Segundo, porque, ao se romper o silêncio sobre o que se passa no interior das prisões, mas com isso não aboli-la, criou-se um imenso mercado do entretenimento em torno da prisão e do tribunal. São milhares de livros, filmes, séries, quadrinhos, documentários etc e etc sobre a vida de prisioneiros e processos em tribunais, todos com uma retórica que mescla, de uma forma “emocionada”, a denúncia, o sofrimento e histórias de resiliência.

Essas peças do mercado de entretenimento apenas mostram o quanto a prisão é “desumana”, o que é contrassenso histórico, pois ela é uma invenção do humanismo.

Terceiro, porque a partir dos anos 1980/90, criou-se um tipo de pesquisa acadêmica, fundada na crença nos direitos humanos e na democracia, que ao fazer à crítica à prisão e às políticas de segurança pública sem colocar a urgência de sua abolição, acabou por renovar o discurso de reforma das prisões e expandir os seus tentáculos para além da prisão-prédio. Para citar dois exemplos bem localizados e de pontos de partida diferentes, foi o que constatei em meu mestrado “Política e polícia: cuidados, controles e penalizações de jovens”, defendido em 2009 e publicado em 2013, pela editora Lamparina; é o que se nota ao ler a tese de doutorado de Adalto Marques, “Humanizar e expandir: uma genealogia da segurança pública em São Paulo”, defendida em 2017, que ao expor o tríptico segurança pública–democracia–direitos humanos, mostra o colaboracionismo da sociologia da violência na expansão dos controles punitivos hoje.

Por isso disse lá no começo que hoje, mais do que nunca, é preciso ter como ponto inegociável a abolição do sistema de justiça criminal. Pois, como nos lembra Angela Davis, “no século XIX, ativistas abolicionistas insistiam que, enquanto a escravidão continuasse, o futuro da democracia seria realmente sombrio [e, pelo que vemos, eles tinham razão]. No século XXI, ativistas antiprisionais insistem que um dos requisitos fundamentais para a revitalização da democracia é a abolição mais do que urgente do sistema prisional”.

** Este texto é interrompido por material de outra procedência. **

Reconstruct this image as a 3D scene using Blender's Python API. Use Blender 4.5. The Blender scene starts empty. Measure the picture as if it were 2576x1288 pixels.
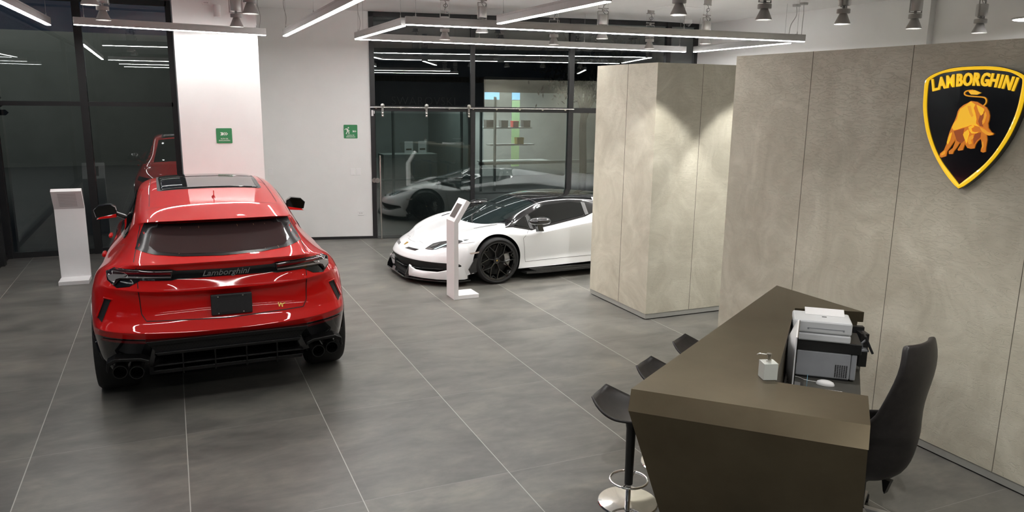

Nesse sentido, é salutar retomar a experiência dos anarquistas na segunda metade do século XIX, quando “eles tomando como ponto de ataque o aparelho penal, colocaram o problema político da delinquência; quando pensaram reconhecer nela a forma mais combativa de recusa da lei; quando tentaram, não tanto heroicizar a revolta dos delinquentes quanto desligar a delinquência em relação à legalidade e a ilegalidade burguesa que a haviam colonizado; quando quiseram restabelecer ou constituir a unidade política das ilegalidades populares” .

Alguém poderia objetar que a conjuntura, em todo planeta não é favorável para se falar abertamente em fim do sistema de justiça criminal, com o que eu concordo. No entanto, a luta contra as prisões e as penas não é um campeonato de pontos corridos no qual uma sólida defesa e um bom contra-ataque pode nos garantir o título ao final dos dois turnos ganhando jogos de magros um a zero; a luta contra as prisões e as penas é um campeonato de mata-mata e estamos em Altamira, onde as cabeças rolam como as pedras.

É a partir dessas referências que inicio minha jornada na CartaCapital. Arredio aos constrangimentos de conjuntura e certo de que a abolição penal é possível, necessária e urgente!